Adamant: Hardest metal
Sunday, January 12, 2003

Venezuelan crisis clouds U.S. Iraq campaign

Oil shortages from strike could raise the cost of a war www.sfgate.com James Dao, Neela Banerjee, New York Times Saturday, January 11, 2003

Washington -- The crisis in Venezuela is creating major new complications for the Bush administration's campaign to oust Saddam Hussein, causing oil shortages that would probably make a Persian Gulf war more costly to the economy than once anticipated, American officials and industry experts said.

The 40-day strike aimed at ousting President Hugo Chavez has virtually shut down Venezuela's oil industry, the fifth-largest in the world, and proven more difficult to resolve than the administration expected, the officials said.

Venezuela has for decades been one of the most dependable sources of petroleum for the United States, where industry analysts say the strike has already hurt some refineries and driven up the retail price of gasoline by at least a dime a gallon.

Those shortages will only worsen, and prices continue to rise, if the United States attacks Iraq, they predicted. That means that war in the Persian Gulf could prove more costly to an already uncertain U.S. economy than had been projected if the Venezuelan standoff is not ended soon.

For that reason the Bush administration has been debating plans to release oil from the Strategic Petroleum Reserve, which contains nearly 600 million gallons of crude. For now, though, the White House has decided to defer those plans, mainly to keep oil available in case of war in Iraq, administration officials said.

"A few months ago everybody thought that if we went to war in Iraq, oil wouldn't be a major problem, because there was enough spare capacity to make up for lost Iraqi oil," said Larry Goldstein, president of the Petroleum Industry Research Foundation Inc., a research organization. "But no one then was contemplating lost Venezuelan oil."

"Now," he said, "we won't have enough spare capacity to take care of both those events."

The crisis could be compounded if Chavez follows through on a proposal to split the government-owned oil company, Petroleos de Venezuela S.A., into two parts and restructure its central offices.

American officials say Chavez's true goal is to install political loyalists in place of the union leaders and senior managers at the oil company, known as PDVSA, who have joined the strike.

The result could be a more pliable but less efficient company that produces less oil than the roughly 3 million barrels a day that Venezuela produced before the strike, officials and experts said. That could leave the United States even more dependent on Middle Eastern oil.
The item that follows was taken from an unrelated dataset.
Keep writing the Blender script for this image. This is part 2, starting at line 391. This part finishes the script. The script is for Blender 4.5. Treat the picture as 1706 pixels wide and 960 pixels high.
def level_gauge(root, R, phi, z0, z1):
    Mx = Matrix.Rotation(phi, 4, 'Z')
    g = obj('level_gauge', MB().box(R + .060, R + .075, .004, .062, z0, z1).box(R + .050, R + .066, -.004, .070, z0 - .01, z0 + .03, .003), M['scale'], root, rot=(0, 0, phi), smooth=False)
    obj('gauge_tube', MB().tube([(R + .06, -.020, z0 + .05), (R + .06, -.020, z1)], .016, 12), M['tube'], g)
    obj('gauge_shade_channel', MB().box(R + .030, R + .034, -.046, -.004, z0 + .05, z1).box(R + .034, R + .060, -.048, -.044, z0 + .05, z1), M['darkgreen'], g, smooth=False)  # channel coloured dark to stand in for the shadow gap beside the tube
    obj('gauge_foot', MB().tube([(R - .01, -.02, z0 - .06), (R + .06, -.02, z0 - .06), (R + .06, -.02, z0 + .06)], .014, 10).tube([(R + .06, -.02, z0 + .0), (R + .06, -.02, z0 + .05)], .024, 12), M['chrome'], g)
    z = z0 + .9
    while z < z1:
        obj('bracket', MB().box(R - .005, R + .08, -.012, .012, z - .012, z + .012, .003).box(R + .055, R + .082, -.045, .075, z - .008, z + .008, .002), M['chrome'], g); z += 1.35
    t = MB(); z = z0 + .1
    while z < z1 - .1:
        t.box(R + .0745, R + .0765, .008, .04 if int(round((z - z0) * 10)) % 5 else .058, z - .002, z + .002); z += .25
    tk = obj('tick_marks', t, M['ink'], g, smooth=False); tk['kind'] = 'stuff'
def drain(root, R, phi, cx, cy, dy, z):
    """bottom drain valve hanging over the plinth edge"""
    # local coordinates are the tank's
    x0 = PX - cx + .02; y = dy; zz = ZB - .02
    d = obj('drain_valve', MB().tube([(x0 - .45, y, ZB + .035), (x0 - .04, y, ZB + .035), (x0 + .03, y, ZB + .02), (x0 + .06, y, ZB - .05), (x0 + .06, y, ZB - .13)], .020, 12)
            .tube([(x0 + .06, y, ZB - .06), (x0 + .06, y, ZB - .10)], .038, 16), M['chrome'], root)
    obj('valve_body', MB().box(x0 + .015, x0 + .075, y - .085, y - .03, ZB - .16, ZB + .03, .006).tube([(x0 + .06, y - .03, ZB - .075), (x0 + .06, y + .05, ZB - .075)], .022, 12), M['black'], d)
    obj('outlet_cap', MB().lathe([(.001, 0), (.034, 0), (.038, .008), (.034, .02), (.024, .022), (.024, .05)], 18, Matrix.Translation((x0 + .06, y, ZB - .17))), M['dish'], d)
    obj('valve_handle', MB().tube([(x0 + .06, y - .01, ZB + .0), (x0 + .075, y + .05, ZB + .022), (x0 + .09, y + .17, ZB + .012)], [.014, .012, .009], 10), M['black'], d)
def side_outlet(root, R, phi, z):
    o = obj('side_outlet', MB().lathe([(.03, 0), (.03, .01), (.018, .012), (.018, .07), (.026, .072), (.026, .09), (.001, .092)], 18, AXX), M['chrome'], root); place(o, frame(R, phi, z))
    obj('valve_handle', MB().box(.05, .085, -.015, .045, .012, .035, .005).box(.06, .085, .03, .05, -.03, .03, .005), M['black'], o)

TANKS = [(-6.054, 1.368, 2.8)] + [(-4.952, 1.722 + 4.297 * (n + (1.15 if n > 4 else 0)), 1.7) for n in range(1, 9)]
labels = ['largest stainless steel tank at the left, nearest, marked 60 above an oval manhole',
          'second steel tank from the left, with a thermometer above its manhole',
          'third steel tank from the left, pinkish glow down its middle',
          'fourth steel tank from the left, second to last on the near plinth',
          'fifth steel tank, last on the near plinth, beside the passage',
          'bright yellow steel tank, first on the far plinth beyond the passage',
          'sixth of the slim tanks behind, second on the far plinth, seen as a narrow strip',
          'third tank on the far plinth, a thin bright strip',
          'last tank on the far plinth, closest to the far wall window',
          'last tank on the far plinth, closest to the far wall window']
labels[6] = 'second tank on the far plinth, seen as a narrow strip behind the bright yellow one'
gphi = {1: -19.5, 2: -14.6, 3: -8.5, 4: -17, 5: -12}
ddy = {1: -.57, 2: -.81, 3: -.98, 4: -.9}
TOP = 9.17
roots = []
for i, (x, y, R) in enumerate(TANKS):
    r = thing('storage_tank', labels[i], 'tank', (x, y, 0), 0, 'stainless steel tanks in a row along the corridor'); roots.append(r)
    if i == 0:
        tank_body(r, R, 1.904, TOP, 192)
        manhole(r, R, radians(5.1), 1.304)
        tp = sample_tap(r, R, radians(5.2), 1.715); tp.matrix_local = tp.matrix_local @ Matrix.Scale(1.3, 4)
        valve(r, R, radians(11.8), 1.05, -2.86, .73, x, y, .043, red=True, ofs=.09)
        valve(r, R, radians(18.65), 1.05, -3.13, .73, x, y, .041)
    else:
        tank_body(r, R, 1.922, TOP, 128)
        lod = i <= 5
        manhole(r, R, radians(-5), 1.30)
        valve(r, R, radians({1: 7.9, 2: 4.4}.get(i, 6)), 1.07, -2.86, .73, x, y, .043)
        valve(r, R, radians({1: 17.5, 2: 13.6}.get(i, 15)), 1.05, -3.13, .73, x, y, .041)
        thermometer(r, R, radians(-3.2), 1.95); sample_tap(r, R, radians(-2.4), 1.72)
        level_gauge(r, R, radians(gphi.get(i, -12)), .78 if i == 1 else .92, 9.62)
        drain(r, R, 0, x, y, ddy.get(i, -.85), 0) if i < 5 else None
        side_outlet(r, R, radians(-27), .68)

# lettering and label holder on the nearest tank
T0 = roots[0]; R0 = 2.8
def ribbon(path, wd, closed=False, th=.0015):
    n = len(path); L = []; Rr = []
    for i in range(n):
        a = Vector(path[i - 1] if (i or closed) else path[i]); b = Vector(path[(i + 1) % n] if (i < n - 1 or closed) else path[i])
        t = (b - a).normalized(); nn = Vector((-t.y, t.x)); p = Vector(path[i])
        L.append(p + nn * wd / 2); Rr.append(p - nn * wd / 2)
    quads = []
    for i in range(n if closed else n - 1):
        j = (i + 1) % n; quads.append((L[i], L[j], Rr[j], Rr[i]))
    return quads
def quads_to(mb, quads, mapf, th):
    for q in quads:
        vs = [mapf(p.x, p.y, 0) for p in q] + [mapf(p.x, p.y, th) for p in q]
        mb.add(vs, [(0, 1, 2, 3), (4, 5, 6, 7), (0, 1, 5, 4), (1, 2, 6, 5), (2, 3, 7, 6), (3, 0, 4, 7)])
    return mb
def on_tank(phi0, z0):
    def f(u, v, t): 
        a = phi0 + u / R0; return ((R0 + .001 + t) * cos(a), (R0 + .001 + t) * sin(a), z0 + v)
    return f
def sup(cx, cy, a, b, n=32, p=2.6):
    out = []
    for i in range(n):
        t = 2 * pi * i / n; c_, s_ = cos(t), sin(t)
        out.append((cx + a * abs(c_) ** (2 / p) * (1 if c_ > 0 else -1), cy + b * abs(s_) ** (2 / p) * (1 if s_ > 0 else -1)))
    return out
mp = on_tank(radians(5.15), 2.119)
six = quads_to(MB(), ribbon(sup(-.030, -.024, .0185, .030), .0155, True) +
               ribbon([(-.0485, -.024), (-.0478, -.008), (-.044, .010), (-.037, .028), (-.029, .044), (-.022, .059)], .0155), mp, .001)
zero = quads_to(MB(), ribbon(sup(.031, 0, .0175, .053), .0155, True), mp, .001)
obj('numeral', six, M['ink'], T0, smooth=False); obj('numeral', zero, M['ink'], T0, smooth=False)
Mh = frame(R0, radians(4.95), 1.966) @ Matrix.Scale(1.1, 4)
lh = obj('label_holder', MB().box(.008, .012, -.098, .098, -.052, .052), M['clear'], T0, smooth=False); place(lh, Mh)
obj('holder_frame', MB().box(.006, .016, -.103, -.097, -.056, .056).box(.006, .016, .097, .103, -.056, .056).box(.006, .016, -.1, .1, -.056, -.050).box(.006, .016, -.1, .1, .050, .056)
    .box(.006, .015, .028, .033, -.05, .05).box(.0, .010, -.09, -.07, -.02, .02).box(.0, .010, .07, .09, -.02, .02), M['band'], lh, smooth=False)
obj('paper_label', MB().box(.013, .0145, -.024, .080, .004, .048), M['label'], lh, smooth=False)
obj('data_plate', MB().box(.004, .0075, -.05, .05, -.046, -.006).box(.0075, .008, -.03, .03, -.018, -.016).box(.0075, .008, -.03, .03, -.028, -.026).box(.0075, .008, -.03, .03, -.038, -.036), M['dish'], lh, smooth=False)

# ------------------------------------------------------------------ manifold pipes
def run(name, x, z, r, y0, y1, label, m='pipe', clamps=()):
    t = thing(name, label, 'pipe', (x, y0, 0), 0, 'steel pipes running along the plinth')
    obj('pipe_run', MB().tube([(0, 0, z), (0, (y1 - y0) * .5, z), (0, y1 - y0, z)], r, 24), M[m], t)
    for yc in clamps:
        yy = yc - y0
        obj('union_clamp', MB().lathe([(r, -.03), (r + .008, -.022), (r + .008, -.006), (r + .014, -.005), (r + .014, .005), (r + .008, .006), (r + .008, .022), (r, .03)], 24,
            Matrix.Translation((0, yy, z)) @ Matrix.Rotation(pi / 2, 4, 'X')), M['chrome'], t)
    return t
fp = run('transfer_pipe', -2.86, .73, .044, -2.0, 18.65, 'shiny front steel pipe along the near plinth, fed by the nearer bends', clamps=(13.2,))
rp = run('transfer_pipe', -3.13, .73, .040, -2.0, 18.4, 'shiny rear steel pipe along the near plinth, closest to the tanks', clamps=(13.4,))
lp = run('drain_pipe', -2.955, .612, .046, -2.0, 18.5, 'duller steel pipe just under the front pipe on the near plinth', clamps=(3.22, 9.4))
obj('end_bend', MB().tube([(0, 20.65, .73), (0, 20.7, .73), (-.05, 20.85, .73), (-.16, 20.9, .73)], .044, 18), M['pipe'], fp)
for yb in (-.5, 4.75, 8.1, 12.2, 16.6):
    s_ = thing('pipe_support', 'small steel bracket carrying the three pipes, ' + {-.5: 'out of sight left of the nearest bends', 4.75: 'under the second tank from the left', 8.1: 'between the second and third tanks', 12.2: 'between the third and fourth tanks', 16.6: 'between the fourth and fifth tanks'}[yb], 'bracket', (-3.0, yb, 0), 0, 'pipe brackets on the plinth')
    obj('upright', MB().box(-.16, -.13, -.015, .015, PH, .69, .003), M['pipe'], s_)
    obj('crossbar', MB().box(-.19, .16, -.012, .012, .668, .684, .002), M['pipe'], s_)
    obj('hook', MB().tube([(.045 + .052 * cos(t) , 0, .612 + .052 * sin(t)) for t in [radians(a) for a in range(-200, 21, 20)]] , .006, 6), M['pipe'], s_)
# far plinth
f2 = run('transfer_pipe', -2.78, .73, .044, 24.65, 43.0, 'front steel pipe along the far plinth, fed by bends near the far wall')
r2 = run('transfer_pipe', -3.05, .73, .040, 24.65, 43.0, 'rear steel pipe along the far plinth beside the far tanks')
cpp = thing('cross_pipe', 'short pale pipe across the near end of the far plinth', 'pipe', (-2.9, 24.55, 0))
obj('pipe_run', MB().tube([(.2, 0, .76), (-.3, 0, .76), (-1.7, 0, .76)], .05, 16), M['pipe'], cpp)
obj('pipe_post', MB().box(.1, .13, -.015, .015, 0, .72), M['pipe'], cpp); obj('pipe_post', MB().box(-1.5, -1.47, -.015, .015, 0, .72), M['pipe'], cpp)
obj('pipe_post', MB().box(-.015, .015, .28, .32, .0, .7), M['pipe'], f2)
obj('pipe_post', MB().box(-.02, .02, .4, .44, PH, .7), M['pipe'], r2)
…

"Petroleos is one of the few state-owned oil companies in the OPEC group that approximates a normal integrated major oil company," said Leonidas Drollas, chief economist with the Center for Global Energy Studies in London. Echoing other industry analysts, Drollas added, "To break it up into anything sounds obviously politically motivated."

On Friday, Chavez threatened to send soldiers to seize control of food- production facilities and also fired 700 workers from the oil monopoly, hoping to break the strike.

Chavez, a former paratroop commander, told soldiers to be ready "to militarily seize the food production plants" that joined the strike. He asked state governors belonging to his political coalition to be ready to cooperate.

Rafael Alfonzo, president of Venezuela's food producers chamber, blamed the shortages on Chavez for refusing to cede to opposition demands. He insisted food makers were producing staples but said fuel shortages had hampered deliveries.

The Bush administration, acknowledging the growing danger from the Venezuelan strike, has stepped up its efforts to calm the oil markets, lobbying major oil exporters to increase production. At a meeting in Vienna this weekend, the Organization of the Petroleum Exporting Countries is expected to vote to increase production by 8.7 percent, or nearly 2 million barrels a day, officials said.

The United States is also working with Mexico, Brazil and the Organization of American States to cobble together a coalition of South American governments to broker a truce. Diplomats working on the crisis are worried that the OAS, which has spearheaded negotiations, lacks the influence to persuade Chavez to consider concessions.